The Philosophy and Psychology of Fashion (Part 2)

When looking at one’s self from the mirror, the perspective that one is given is that of someone looking from the outside. However, unlike when looking at another person, the reaction that one might have is the thought “that is me?” Notice the inflection that denotes a question as represented by particular punctuation. The ‘?’ signifies more than just a mere question.

A signifier is a sign’s physical form (think of a word printed on paper)  and is distinct from its meaning, or the signified. For example, the word “duck” printed on paper is a sign that causes us to think of our own mental representation, or concept, of what a duck is. Of course, the signified doesn’t have to necessarily correspond to things in the world. (I dare you to not think of a pink elephant!)

The image we see when we look at ourselves in the mirror, i.e., from the outside, is a kind of signifier. Reflecting on what it feels like to look at one’s self in the mirror and ask “that is me?” makes it apparent that what we see in the mirror signifies something that seems to differ from the way we feel inside. It can be a kind of idealization of who we are–an ideal self. (Note that “ideal” does not necessarily mean morally perfect, or desirable. It is more accurate to say that it acts more as a model to organize one’s self around, whether for good or bad.)

It was previously explained that through language, or a set of signifiers, children progress from the instinctually driven phase of the semiotic to the goal-directed and intentional phase of the symbolic, which Lacan called the mirror stage, as it is the achievement of symbolic thought, of mental representation, that ushers in the awareness of one’s self.

Thus, the image we see looking back at us does not match what we feel from the inside. We feel a kind of incongruence–an incongruence between the signifier and the signified, the object and its concept, the real and the ideal. Where does this felt sense come from?

To answer that question, we need to think about what motivates us. An intuitive notion of motivation is that we act for reasons. After all, it seems like our actions are goal-directed as opposed to being random or driven by instinct. For the longest time, philosophers have debated about the kinds of reasons that have the force to drive action. Some believe that this force comes from inner desires. David Hume famously expressed that reason is the “slave of the passions”, meaning that reason does not sit in the driver’s seat of action. Rather, it serves as a guide.
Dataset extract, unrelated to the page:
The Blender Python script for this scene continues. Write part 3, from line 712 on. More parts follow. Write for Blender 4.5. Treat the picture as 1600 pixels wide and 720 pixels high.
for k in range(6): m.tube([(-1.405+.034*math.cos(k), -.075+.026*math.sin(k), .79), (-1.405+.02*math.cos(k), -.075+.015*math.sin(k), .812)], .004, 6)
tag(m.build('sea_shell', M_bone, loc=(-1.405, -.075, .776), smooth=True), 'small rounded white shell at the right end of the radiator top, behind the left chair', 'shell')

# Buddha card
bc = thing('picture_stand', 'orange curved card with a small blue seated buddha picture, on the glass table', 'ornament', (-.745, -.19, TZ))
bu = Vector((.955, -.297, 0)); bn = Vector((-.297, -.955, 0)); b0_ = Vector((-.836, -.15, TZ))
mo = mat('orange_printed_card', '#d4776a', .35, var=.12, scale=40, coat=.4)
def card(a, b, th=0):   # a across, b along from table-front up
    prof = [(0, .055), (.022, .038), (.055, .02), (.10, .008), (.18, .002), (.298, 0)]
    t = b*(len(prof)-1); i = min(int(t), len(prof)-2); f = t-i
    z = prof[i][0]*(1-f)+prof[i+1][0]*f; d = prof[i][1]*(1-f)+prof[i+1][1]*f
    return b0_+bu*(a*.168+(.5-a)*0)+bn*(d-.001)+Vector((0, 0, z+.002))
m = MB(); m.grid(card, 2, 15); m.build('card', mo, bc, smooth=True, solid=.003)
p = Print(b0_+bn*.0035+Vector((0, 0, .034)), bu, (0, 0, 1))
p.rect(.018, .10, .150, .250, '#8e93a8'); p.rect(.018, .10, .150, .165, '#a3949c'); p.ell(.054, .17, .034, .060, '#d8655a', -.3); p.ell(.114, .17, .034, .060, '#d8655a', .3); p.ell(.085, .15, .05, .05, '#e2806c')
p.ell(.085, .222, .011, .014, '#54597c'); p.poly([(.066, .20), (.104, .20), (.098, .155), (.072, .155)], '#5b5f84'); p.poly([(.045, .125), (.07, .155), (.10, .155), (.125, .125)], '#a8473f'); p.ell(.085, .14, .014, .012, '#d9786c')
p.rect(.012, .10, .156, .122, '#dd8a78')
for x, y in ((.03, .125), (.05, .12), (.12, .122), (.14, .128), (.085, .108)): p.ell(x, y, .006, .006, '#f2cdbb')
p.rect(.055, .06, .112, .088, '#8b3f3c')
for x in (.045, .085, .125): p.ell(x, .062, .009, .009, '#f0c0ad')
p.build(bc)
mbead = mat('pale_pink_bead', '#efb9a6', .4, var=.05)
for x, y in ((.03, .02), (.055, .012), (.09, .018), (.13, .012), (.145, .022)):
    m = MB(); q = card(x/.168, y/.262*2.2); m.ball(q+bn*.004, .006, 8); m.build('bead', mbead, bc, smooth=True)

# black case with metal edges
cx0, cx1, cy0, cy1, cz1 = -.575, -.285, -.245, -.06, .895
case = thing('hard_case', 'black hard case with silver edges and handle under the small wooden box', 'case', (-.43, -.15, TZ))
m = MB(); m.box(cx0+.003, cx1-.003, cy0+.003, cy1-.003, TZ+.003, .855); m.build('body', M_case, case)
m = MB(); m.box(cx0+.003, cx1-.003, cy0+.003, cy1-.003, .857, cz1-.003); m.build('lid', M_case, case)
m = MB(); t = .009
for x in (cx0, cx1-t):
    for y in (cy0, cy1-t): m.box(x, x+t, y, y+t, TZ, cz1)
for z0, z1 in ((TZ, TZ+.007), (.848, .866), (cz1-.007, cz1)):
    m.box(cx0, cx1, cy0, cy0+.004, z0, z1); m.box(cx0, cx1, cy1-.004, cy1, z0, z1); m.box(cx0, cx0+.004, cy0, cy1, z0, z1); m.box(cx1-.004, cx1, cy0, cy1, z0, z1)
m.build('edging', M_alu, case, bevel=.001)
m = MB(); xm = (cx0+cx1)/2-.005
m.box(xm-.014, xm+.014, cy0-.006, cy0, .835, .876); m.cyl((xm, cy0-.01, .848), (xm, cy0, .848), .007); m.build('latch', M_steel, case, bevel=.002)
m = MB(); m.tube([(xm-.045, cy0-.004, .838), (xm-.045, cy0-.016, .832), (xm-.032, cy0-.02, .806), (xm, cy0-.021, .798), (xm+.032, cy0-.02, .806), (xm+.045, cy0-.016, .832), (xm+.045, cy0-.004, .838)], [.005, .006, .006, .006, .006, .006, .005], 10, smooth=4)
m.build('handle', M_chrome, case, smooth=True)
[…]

Those who thought that reason was, or ought to be, in the drivers seat of rational decision making asserted that reasons must be external. Therefore, being rational requires doing certain things, regardless of whether or not we want to do them. However, folks who advocated this view failed to explain how these kinds of reasons can have any kind of influence on action whatsoever if being motivated to do something isn’t a requirement for doing it. What’s worse, how on Earth could moral realism–the belief that at least somethings are morally required, morally permissible, or morally impermissible all the time, everywhere, and for everyone–be feasible?

Immanuel Kant addressed this issue by arguing that being sensitive and responsive to moral reasons is built into the structure of the mind. In other words, part of what it means to be a person is to be able to recognize, be motivated by, and act on moral reasons. Lacan’s position was that the formation of the psyche, or mind, begins before the child is even born, and through the constant signification of norms and values, the self emerges.

Like Kant, Simon Critchleyargued that moral values are critical to the kinds of things we are, and the morality we structure ourselves around produces a sense of a coherent self. Thus, to be human is to be value driven. For Critchley, the kind of thing that we are is a moral subject that is both generating morality from within and is at the same time being created by it in a kind of feedback loop. Why? Because if a moral demand is to be placed on a subject, that subject must already exist in order to recognize and approve of the demand, and those demands must come form other subjects who are also created by and create said values simultaneously. Stated differently, we are constituted by the values we create via our actions which include our words, gestures and expressions–one of those expressions being the way we dress.

Therefore, fashion is a way of embodying our values. It is important for the realization of our sense of self in the pursuit of our ideal selves. Given the conclusion, it would also stand to reason that a part of caring for one’s self is caring for one’s own presentation.